2. Bark press according to claim 1, wherein a stationary plate is located within each of the opposite ends of said dewatering drum for closing off the interior of said dewatering drum, at least one of said stationary plates having apertures therethrough, a bark feed conveyor connected to one of said apertures, a bark exit conveyor connected to another one of said apertures, and said shaft for said press roll extending through a third one of said apertures and said third one of said apertures being elongated to afford movement of said shaft and said press roll relative to the inside circumferential surface of said drum.

3. Bark press according to claim 2, wherein said apertures for said bark feed conveyor and bark exit conveyor are located in said stationary plate at one end of said dewatering drum.

4. Bark press according to claim 2, wherein said apertures for said bark feed conveyor and said aperture for said bark exit conveyor are located at the opposite ends of said dewatering drum.

5. Bark press according to claim 2, wherein said bark feed conveyor and bark exit conveyor are screw conveyors.
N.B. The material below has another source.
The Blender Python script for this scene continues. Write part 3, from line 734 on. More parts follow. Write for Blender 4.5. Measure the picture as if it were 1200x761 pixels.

6. Bark press according to claim 2, wherein said bark feed conveyor and said bark exit conveyor extend into said dewatering drum inwardly from said stationary plates located at the ends of said dewatering drum.

7. Bark press according to claim 1, wherein one of said support rollers is located in contact with the outside circumferential surface of said dewatering drum directly opposite the passages between said press roll and said inside circumferential surface of said dewatering drum.